La loi "portant évolution du logement, de l'aménagement et du numérique" (Elan), qui doit être débattue à son tour à l'Assemblée nationale, a été "enrichie" mi-mai d'un amendement de la majorité qui créerait, selon ses détracteurs, une brèche dans l'emblématique loi Littoral, qui protège les côtes françaises contre l'urbanisation depuis 1986. Une loi défendue bec et ongle par Nicolas Hulot.

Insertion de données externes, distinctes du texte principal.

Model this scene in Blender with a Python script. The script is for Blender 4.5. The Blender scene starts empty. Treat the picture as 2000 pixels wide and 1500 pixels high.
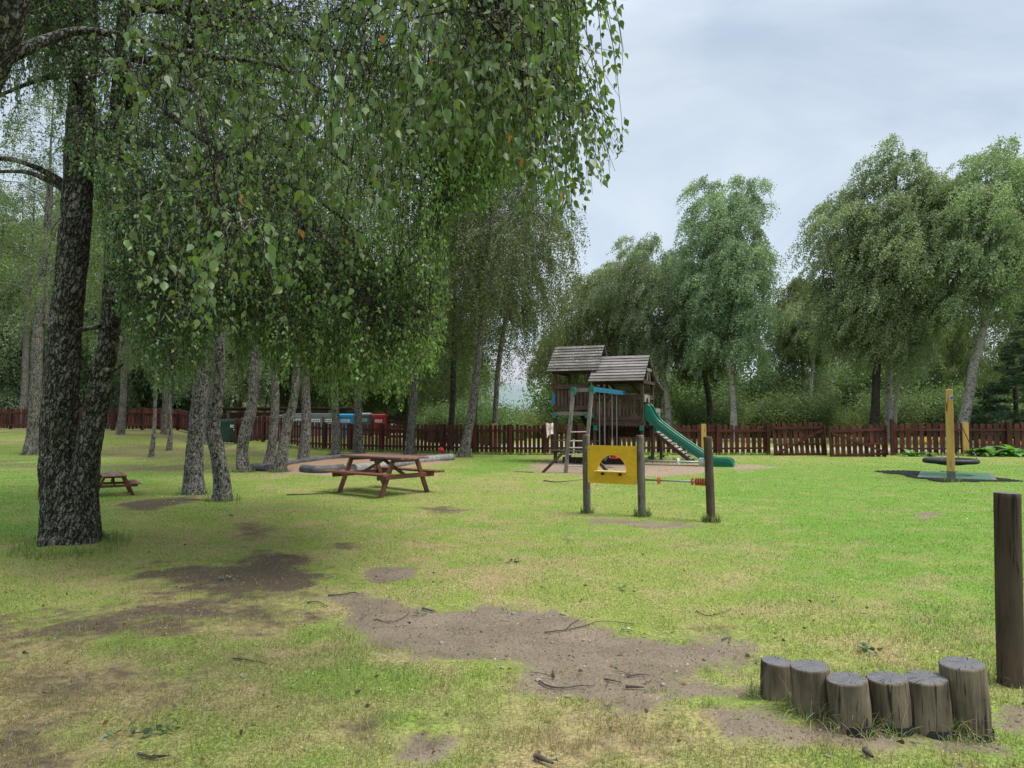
import bpy, math, random
import numpy as np
from mathutils import Vector, Matrix

random.seed(7)
RNG = np.random.default_rng(11)
scn = bpy.context.scene
COL = scn.collection
R = math.radians
PI = math.pi

# ------------------------------------------------------------------ camera model
CAMZ = 1.5
FPX = 1400.0
TILT = math.atan(65.0/1400.0)
ct, st = math.cos(TILT), math.sin(TILT)

def ray(px, py):
    a = (px-1000.0)/FPX; b = (750.0-py)/FPX
    return (a, ct - b*st, st + b*ct)

def at(px, py, Y):
    r = ray(px, py); s = Y/r[1]
    return Vector((r[0]*s, Y, CAMZ + r[2]*s))

def proj(P):
    P = np.asarray(P)
    x = P[..., 0]; y = P[..., 1]; z = P[..., 2]-CAMZ
    d = y*ct + z*st; u = -y*st + z*ct
    d = np.where(d < .05, .05, d)
    return 1000+FPX*x/d, 750-FPX*u/d

# ------------------------------------------------------------------ numpy value noise
def _hash(ix, iy, iz, seed):
    h = (ix*374761393 + iy*668265263 + iz*2147483647 + seed*974634777) & 0xFFFFFFFF
    h = ((h ^ (h >> 13))*1274126177) & 0xFFFFFFFF
    h = h ^ (h >> 16)
    return (h & 0xFFFF)/65535.0

def vnoise(x, y, z=None, seed=0):
    x = np.asarray(x, float); y = np.asarray(y, float)
    z = np.zeros_like(x) if z is None else np.asarray(z, float)
    ix = np.floor(x).astype(np.int64); iy = np.floor(y).astype(np.int64); iz = np.floor(z).astype(np.int64)
    fx = x-ix; fy = y-iy; fz = z-iz
    fx = fx*fx*(3-2*fx); fy = fy*fy*(3-2*fy); fz = fz*fz*(3-2*fz)
    r = 0
    for dx in (0, 1):
        for dy in (0, 1):
            for dz in (0, 1):
                w = (fx if dx else 1-fx)*(fy if dy else 1-fy)*(fz if dz else 1-fz)
                r = r + w*_hash(ix+dx, iy+dy, iz+dz, seed)
    return r

def fbm(x, y, z=None, seed=0, octv=4):
    s = 0; a = .5; t = 0
    x = np.asarray(x, float); y = np.asarray(y, float)
    for k in range(octv):
        s = s + a*vnoise(x*2**k, y*2**k, None if z is None else np.asarray(z)*2**k, seed+k*17)
        t += a; a *= .5
    return s/t

def sm(t):
    t = np.clip(t, 0, 1); return t*t*(3-2*t)

# ------------------------------------------------------------------ terrain
def ground(x, y):
    x = np.asarray(x, float); y = np.asarray(y, float)
    z = .8*sm((-x-12.5)/8)*sm((y-24)/14)
    z = z + .5*sm((-x-4.5)/2.5)*sm((y-31.5-np.maximum(0, -x-12)*.45)/2.5)*sm((16+x)/6)
    z = z + .085*np.maximum(0, y-46)*sm((-x-8)/26)*(1-sm((y-140)/200))
    nr = np.exp(-(x*x+(y-6)**2)/400.)
    z = z + (fbm(x*.35+9, y*.35+3, seed=5, octv=3)-.5)*.10*nr
    z = z + (fbm(x*1.7, y*1.7, seed=8, octv=2)-.5)*.022*nr
    # small ridge left of the middle, worn hollow in front of it
    z = z + .07*np.exp(-(((x+4.2)/2.2)**2+((y-10.6)/.9)**2))
    z = z - .05*np.exp(-(((x-.5)/1.3)**2+((y-5.1)/.7)**2))
    # raised soil at the stumps and at the big tree
    z = z + .05*np.exp(-(((x-1.6)/.5)**2+((y-3.65)/.3)**2))
    z = z + .10*np.exp(-(((x+5.15)/.75)**2+((y-8.4)/.7)**2))
    # dug hole
    hx, hy = -.44, 3.38
    r2 = (x-hx)**2+(y-hy)**2
    z = z - .13*np.exp(-r2/.0065) + .02*np.exp(-(((x-hx-.05)/.16)**2+((y-hy+.02)/.12)**2))
    return z

def gz(x, y):
    return float(ground(x, y))

def G(px, py, far=150):
    r = ray(px, py); s = 1.0; last = s
    while s < far:
        x, y, z = r[0]*s, r[1]*s, CAMZ+r[2]*s
        if z <= gz(x, y):
            a, b = last, s
            for _ in range(18):
                m = (a+b)/2
                if CAMZ+r[2]*m <= gz(r[0]*m, r[1]*m): b = m
                else: a = m
            s = b
            return Vector((r[0]*s, r[1]*s, gz(r[0]*s, r[1]*s)))
        last = s; s *= 1.015
    return Vector((r[0]*far, r[1]*far, 0))

def gflat(px, py):
    r = ray(px, py); s = -CAMZ/r[2]
    return (r[0]*s, r[1]*s)

# ------------------------------------------------------------------ materials
class NT:
    def __init__(s, name):
        s.m = bpy.data.materials.new(name); s.m.use_nodes = True
        s.t = s.m.node_tree; s.t.nodes.clear()
        s.out = s.t.nodes.new('ShaderNodeOutputMaterial')
    def n(s, typ, **kw):
        nd = s.t.nodes.new(typ)
        for k, v in kw.items(): setattr(nd, k, v)
        return nd
    def L(s, a, b): s.t.links.new(a, b)
    def setin(s, nd, key, v):
        if v is None: return
        if isinstance(v, bpy.types.NodeSocket): s.L(v, nd.inputs[key])
        else:
            if isinstance(v, (tuple, list)) and len(v) == 3 and nd.inputs[key].type == 'RGBA': v = (*v, 1)
            nd.inputs[key].default_value = v
    def coord(s, kind='Object', scale=(1, 1, 1)):
        if kind == 'Pure': return s.n('ShaderNodeTexCoord').outputs['Object']
        if kind == 'World':
            o = s.n('ShaderNodeNewGeometry').outputs['Position']
        else:
            o = s.n('ShaderNodeTexCoord').outputs[kind]
        mp = s.n('ShaderNodeMapping'); s.L(o, mp.inputs['Vector']); mp.inputs['Scale'].default_value = scale
        if kind == 'Pure': return s.n('ShaderNodeTexCoord').outputs['Object']
        if kind == 'Object':      # every object gets its own piece of the pattern
            cb = s.n('ShaderNodeCombineXYZ'); r_ = s.math('MULTIPLY', s.objrand(), 37.0)
            for k_ in range(3): s.L(r_, cb.inputs[k_])
            ad = s.n('ShaderNodeVectorMath', operation='ADD'); s.L(o, ad.inputs[0]); s.L(cb.outputs[0], ad.inputs[1]); s.L(ad.outputs[0], mp.inputs['Vector'])
        return mp.outputs[0]
    def noise(s, vec, scale=5, detail=4, rough=.55, dist=0):
        nd = s.n('ShaderNodeTexNoise'); s.L(vec, nd.inputs['Vector'])
        nd.inputs['Scale'].default_value = scale; nd.inputs['Detail'].default_value = detail
        nd.inputs['Roughness'].default_value = rough; nd.inputs['Distortion'].default_value = dist
        return nd.outputs['Fac']
    def voro(s, vec, scale=5, feature='F1', out='Distance'):
        nd = s.n('ShaderNodeTexVoronoi', feature=feature); s.L(vec, nd.inputs['Vector'])
        nd.inputs['Scale'].default_value = scale
        return nd.outputs[out]
    def ramp(s, fac, stops, mode='LINEAR'):
        nd = s.n('ShaderNodeValToRGB'); s.L(fac, nd.inputs[0]); cr = nd.color_ramp; cr.interpolation = mode
        while len(cr.elements) > 1: cr.elements.remove(cr.elements[-1])
        for i, (p, c) in enumerate(stops):
            e = cr.elements[0] if i == 0 else cr.elements.new(p)
            e.position = p
            if isinstance(c, (int, float)): c = (c, c, c)
            e.color = (*c, 1)
        return nd.outputs[0]
    def mix(s, fac, a, b, mode='MIX'):
        nd = s.n('ShaderNodeMix', data_type='RGBA', blend_type=mode)
        s.setin(nd, 0, fac)
        for k, v in ((6, a), (7, b)):
            if isinstance(v, bpy.types.NodeSocket): s.L(v, nd.inputs[k])
            else: nd.inputs[k].default_value = (*v, 1) if len(v) == 3 else v
        return nd.outputs[2]
    def math(s, op, a, b=0, c=None, clamp=False):
        nd = s.n('ShaderNodeMath', operation=op); nd.use_clamp = clamp
        s.setin(nd, 0, a); s.setin(nd, 1, b)
        if c is not None: s.setin(nd, 2, c)
        return nd.outputs[0]
    def attr(s, name):
        return s.n('ShaderNodeAttribute', attribute_name=name)
    def bump(s, h, strength=.5, dist=.01):
        nd = s.n('ShaderNodeBump'); s.L(h, nd.inputs['Height'])
        nd.inputs['Strength'].default_value = strength; nd.inputs['Distance'].default_value = dist
        return nd.outputs[0]
    def bsdf(s, color, rough=.8, normal=None, spec=.3, metal=0):
        p = s.n('ShaderNodeBsdfPrincipled')
        s.setin(p, 'Base Color', color); s.setin(p, 'Roughness', rough)
        s.setin(p, 'Metallic', metal); s.setin(p, 'Specular IOR Level', spec)
        if normal is not None: s.L(normal, p.inputs['Normal'])
        s.L(p.outputs[0], s.out.inputs[0]); return p
    def objrand(s):
        return s.n('ShaderNodeObjectInfo').outputs['Random']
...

L'amendement en question, qui doit être examinée ce week-end, prévoit de pouvoir densifier certains hameaux au-delà des 100 mètres de côte sanctuarisés, afin de répondre aux préoccupations d'élus locaux dont les administrés se sont vus interdire par le juge de construire sur des terrains qu'ils avaient acquis. "L'amendement vise à renforcer la densification et à lutter contre l'étalement urbain. Nous allons, contrairement à ce qui est affirmé, conforter la loi littoral", assure à LCI le député LaREM des Landes Lionel Causse. Pas de quoi s'inquiéter, donc, pour Nicolas Hulot ?
L'heure du bilan
Le ministre de la Transition a indiqué, mi-mai, qu'il "ferait son évaluation cet été", et ainsi juger de sa place au sein de l'exécutif. Une position que partage Matthieu Orphelin, pour qui le gouvernement doit donner "plus de signaux sur l'écologie". "Nicolas Hulot a bien raison de dire que cet été est le bon moment pour le bilan", a expliqué le député à LCI. "La loi agriculture, le plan pollution et la loi mobilités seront passés. On aura tout pour répondre à la seule question qui compte : sommes-nous à la hauteur ?"
Une façon de mettre un nouveau coup de pression sur Emmanuel Macron avant de prendre une décision qui serait lourde de conséquences. Le dernier coup de poker de Nicolas Hulot au gouvernement.